One of the first steps of the legendary Bill Shankly’s revolutionary tenure as manager of Liverpool was clearing the weedy, pebble-strewn surface of the club’s Melwood training ground. As mesmerizingly detailed in Red Or Dead, David Peace’s mildly-fictionalized novel about the Shankly years on Merseyside, the visionary Scotsman - who saw the upkeep of a pleasant workplace as crucial to ensuring a dignity for the club’s players to live up to - spent his first training session sixty years ago gathering sacks of rocks and broken glass with his staff while the players jogged. It wasn’t until just last month that Liverpool moved out of the Melwood complex to a new £50 million facility in Kirkby, with the opening serving as a poetic bow on the new trophy-winning empire built at the club by current manager Jurgen Klopp.

After years of training on schoolyards and NFL astroturf, the New York Red Bulls made a huge step into the world of modern soccer and towards self-respect as a club when they opened their own training facility in June of 2013. The 15-acre complex located in the semi-rural Morris County suburb of East Hanover (though occasionally referred to as nearby Whippany) features four fields, a lounge area, a gym, a cafeteria, locker rooms, and office facilities. The state-of-the-art center received an upgrade in 2017 including an additional field and a new building for academy operations.

But while the once-flashy facility was ahead of its time in this country and remains a valuable home base for the club’s many teams, it’s no longer considered the standard as recent years have seen both expansion clubs as well as the old guard around MLS investing heavily in expansive gleaming edifices to house professional and academy squads. In addition to the material content of the facility, its location on the suburban fringe of the metro area has surely surprised at least some Red Bulls players expecting their day-to-day lifestyles in New York to be in the shadow of skyscrapers rather than strip malls.

Despite the relative newness of the training center, the club has been continually exploring an alternative, even before and during the building of the East Hanover facility. The Red Bulls initially announced plans to break ground on a training center in 2007, signing a “15-year lease with options” for the current land in Morris County. In 2010, the Newark suburb of Kearny was considered a potential landing spot, with the club reportedly considering the purchase of 20 acres. The location was still being pursued the following season, but then-chief executive Erik Stover cited “zoning issues” as a setback.

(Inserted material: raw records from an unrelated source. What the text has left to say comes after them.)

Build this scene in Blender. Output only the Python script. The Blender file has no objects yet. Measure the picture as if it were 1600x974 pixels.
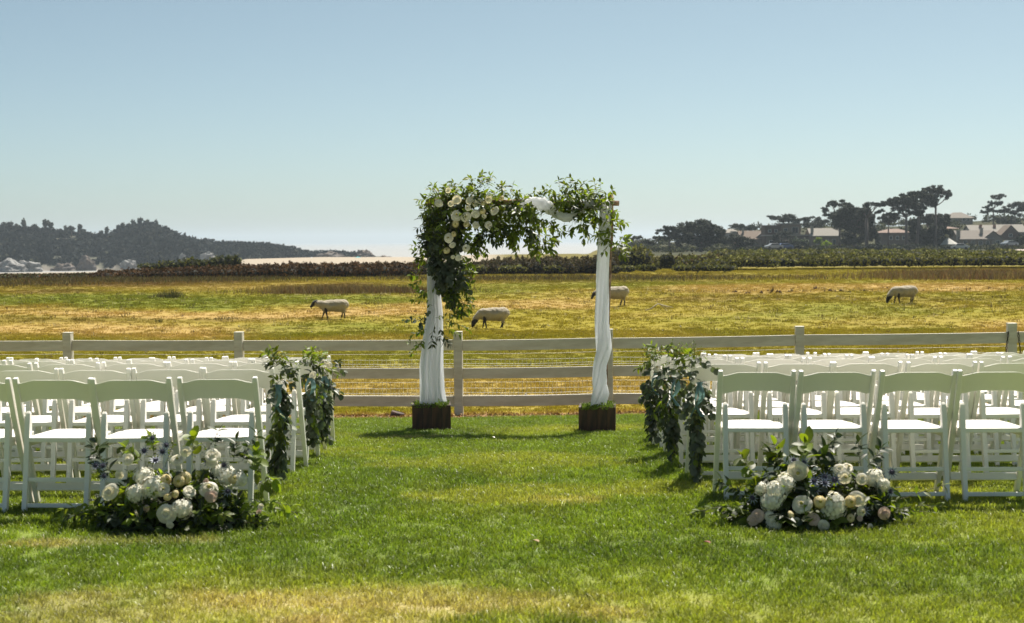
import bpy, bmesh, math, random
import numpy as np
from mathutils import Vector, Matrix, Euler, noise as mnoise
R = math.radians
rnd = random.Random(7)
rng = np.random.default_rng(7)
S = bpy.context.scene
C = S.collection

# ------------------------------------------------------------------ camera
F = 2222.0; ZC = 1.56; PITCH = R(2.834); ROLL = R(0.35)
cam_d = bpy.data.cameras.new('camera'); cam_d.lens = 50; cam_d.sensor_width = 36
cam_d.clip_start = 0.1; cam_d.clip_end = 40000
cam = bpy.data.objects.new('camera', cam_d); C.objects.link(cam)
CR = (Matrix.Rotation(math.pi/2-PITCH, 3, 'X') @ Matrix.Rotation(-ROLL, 3, 'Z'))
cam.matrix_world = Matrix.Translation((0, 0, ZC)) @ CR.to_4x4()
cam_d.dof.use_dof = True; cam_d.dof.focus_distance = 14.3; cam_d.dof.aperture_fstop = 4.5
S.camera = cam
# ------------------------------------------------------------------ sun, sky, exposure
SUN_EL = R(60); SUN_AZ = R(26)          # azimuth measured clockwise from +Y (ahead), to the right
w = bpy.data.worlds.new('World'); S.world = w; w.use_nodes = True
nt = w.node_tree; nt.nodes.clear()
sky = nt.nodes.new('ShaderNodeTexSky'); sky.sky_type = 'NISHITA'; sky.sun_disc = False
sky.sun_elevation = SUN_EL; sky.sun_rotation = SUN_AZ; sky.altitude = 0; sky.air_density = 0.5; sky.dust_density = 1.2; sky.ozone_density = 0.6
hs = nt.nodes.new('ShaderNodeHueSaturation'); hs.inputs['Saturation'].default_value = 0.92
bg = nt.nodes.new('ShaderNodeBackground'); bg.inputs['Strength'].default_value = 0.065
wo = nt.nodes.new('ShaderNodeOutputWorld')
nt.links.new(sky.outputs[0], hs.inputs['Color']); tint = nt.nodes.new('ShaderNodeMix'); tint.data_type = 'RGBA'; tint.blend_type = 'MULTIPLY'; tint.inputs['Factor'].default_value = 1; tint.inputs['B'].default_value = (1.03, 1.15, .985, 1)
nt.links.new(hs.outputs[0], tint.inputs['A']); nt.links.new(tint.outputs['Result'], bg.inputs[0]); nt.links.new(bg.outputs[0], wo.inputs[0])
sl = bpy.data.lights.new('sun', 'SUN'); sl.energy = 5.0; sl.angle = R(0.55); sl.color = (1.0, 0.94, 0.84)
so = bpy.data.objects.new('sun', sl); C.objects.link(so)
sdir = Vector((math.sin(SUN_AZ)*math.cos(SUN_EL), math.cos(SUN_AZ)*math.cos(SUN_EL), math.sin(SUN_EL)))
so.rotation_euler = sdir.to_track_quat('Z', 'Y').to_euler(); so.location = (5, 5, 30)
S.view_settings.view_transform = 'Standard'; S.view_settings.look = 'None'
S.view_settings.exposure = 0.8; S.view_settings.gamma = 1.0
S.cycles.max_bounces = 6; S.cycles.transparent_max_bounces = 8; S.cycles.volume_bounces = 0

# ------------------------------------------------------------------ helpers
def ray(px, py):
    d = CR @ Vector(((px-800)/F, -(py-487)/F, -1.0)); return d
def P(px, py, Y):
    """point seen at pixel (px,py) of the photograph at distance Y ahead"""
    d = ray(px, py); t = Y/d.y
    return Vector((d.x*t, Y, ZC+d.z*t))
CRT = np.array(CR.transposed())
def proj(x, y, z):
    v = CRT @ np.stack([np.ravel(x), np.ravel(y), np.ravel(z)-ZC]).astype(float)
    zz = np.maximum(-v[2], 0.05)
    return 800+F*v[0]/zz, 487-F*v[1]/zz
def _h(ix, iy, seed):
    n = (ix.astype(np.int64)*374761393 + iy.astype(np.int64)*668265263 + seed*1442695041) & 0x7fffffff
    n = ((n ^ (n >> 13))*1274126177) & 0x7fffffff
    return ((n ^ (n >> 16)) & 0xffff)/65535.0
def vnoise(x, y, seed=0):
    x = np.asarray(x, float); y = np.asarray(y, float)
    ix = np.floor(x); iy = np.floor(y); fx = x-ix; fy = y-iy
    fx = fx*fx*(3-2*fx); fy = fy*fy*(3-2*fy)
    a = _h(ix, iy, seed); b = _h(ix+1, iy, seed); c = _h(ix, iy+1, seed); d = _h(ix+1, iy+1, seed)
    return (a*(1-fx)+b*fx)*(1-fy)+(c*(1-fx)+d*fx)*fy
def fbm(x, y, seed=0, o=4):
    s = 0; a = .5; t = 0
    for k in range(o):
        s = s+a*vnoise(x*2**k, y*2**k, seed+k*17); t += a; a *= .5
    return s/t
def tag(o, label=None, cat=None, group=None, kind=None):
    if label: o['label'] = label
    if cat: o['category'] = cat
    if group: o['group'] = group
    if kind: o['kind'] = kind
    return o
def empty(name, loc=(0, 0, 0), rz=0, label=None, cat=None, group=None):
    o = bpy.data.objects.new(name, None); C.objects.link(o); o.empty_display_size = .1
    o.location = loc; o.rotation_euler = (0, 0, rz); return tag(o, label, cat, group)
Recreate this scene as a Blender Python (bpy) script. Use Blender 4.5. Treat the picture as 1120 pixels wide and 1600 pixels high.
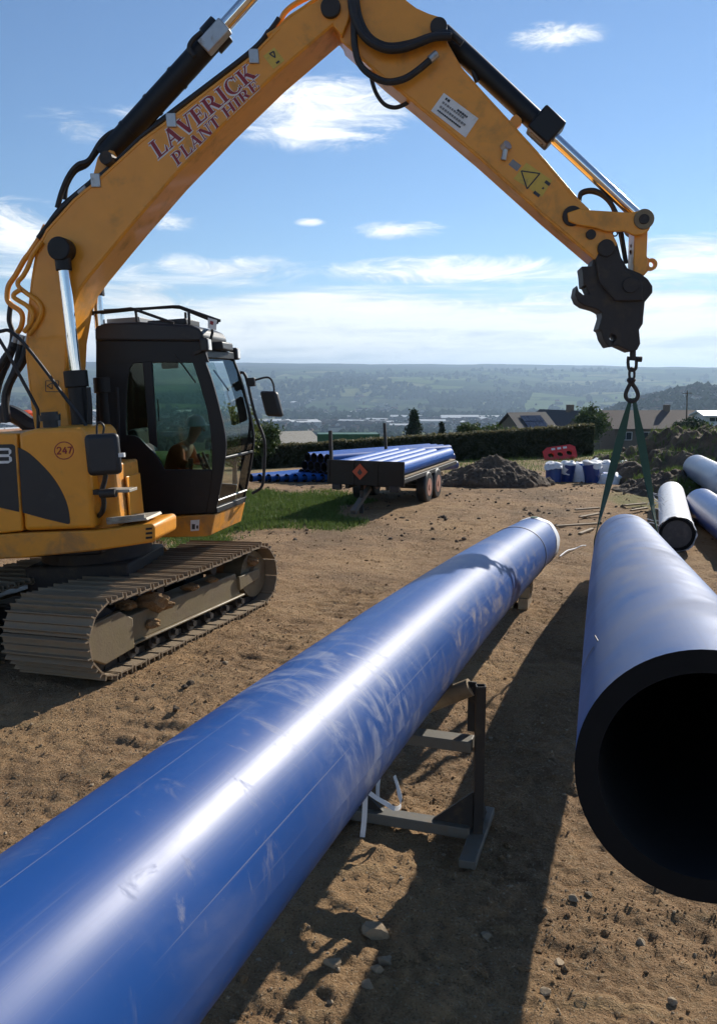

Last year, Kristian Dyer reported that the Red Bulls were “exploring possibilities for a new training facility” because “the current site is growing a little crowded.” “Multiple new sites” were being considered across northern New Jersey, including one “15 minutes from [the] current training grounds.” Significant upgrades were also discussed, including the space for “six or seven fields” and larger amenities.

At the time, Dyer reported that the Hanover lease would elapse “in the next two, three years” (presumably now one-to-two years), which is in line for a 15-year contract agreement that reportedly began in 2007. If there is to be a new facility, then a move is likely on the immediate horizon. Rumors and innuendos are already making their way into the club’s media discourse. On a recent episode of Seeing Red! The New York Soccer Roundup, the creation of a new training center was discussed, with a familiar town mentioned as a possibility.

“There’s been talk about the evolution of the training center to literally move possibly to Kearny and to build a bigger, better training facility,” said host Mark Fishkin. “The New York/New Jersey area, as we all know, is challenged for space and they’re not making any more land. And you can’t just go further out into the country in the densest state in the union. So, [there is] more to come there for sure.”

Kearny presents an interesting option, as it’s understandable why the club has been interested in the location for over a decade. A traditional hotbed of talent occasionally given the moniker Soccertown, USA and situated next door to Red Bull Arena, the town’s accessibility to New York and other parts of New Jersey would be an upgrade over the decidedly isolated East Hanover. Finding enough space could be an issue, but the negative impact of a difficult commute cannot be overstated from a youth recruitment and general mental health perspective.

Red Bulls head of sport Kevin Thelwell has experience working at an organization undergoing an upgrade to infrastructure and facilities. While serving as director of coaching education for the Football Association of Wales, he helped oversee “a massive forward leap for Welsh football” with a major part being the development of the state-of-the-art Dragon Park training facility. He also served as the academy manager at Wolverhampton, a club that overhauled its facilities enough to achieve hard-won Category 1 status under his leadership, which could bode well for future youth integration and prioritization at a hypothetical training facility.

Thelwell’s task with maintaining the quality of the Red Bulls’ facilities parallels much of his broader task with the club. After a brief stretch following the opening of Red Bull Arena and the administrative tenures of Andy Roxburgh and Ali Curtis in which New York’s facilities and multi-layered reserve and academy structure made it arguably the most built-out club in the country, a vacuum of expertise and leadership in recent years have seen the organization lose grasp of this cutting edge. As Thelwell plots the club’s future, establishing a home base closer to the city and stadium rather than maintaining the long-term backup plan in East Hanover would go a great length towards setting the bar the club hopes to meet in decades to come.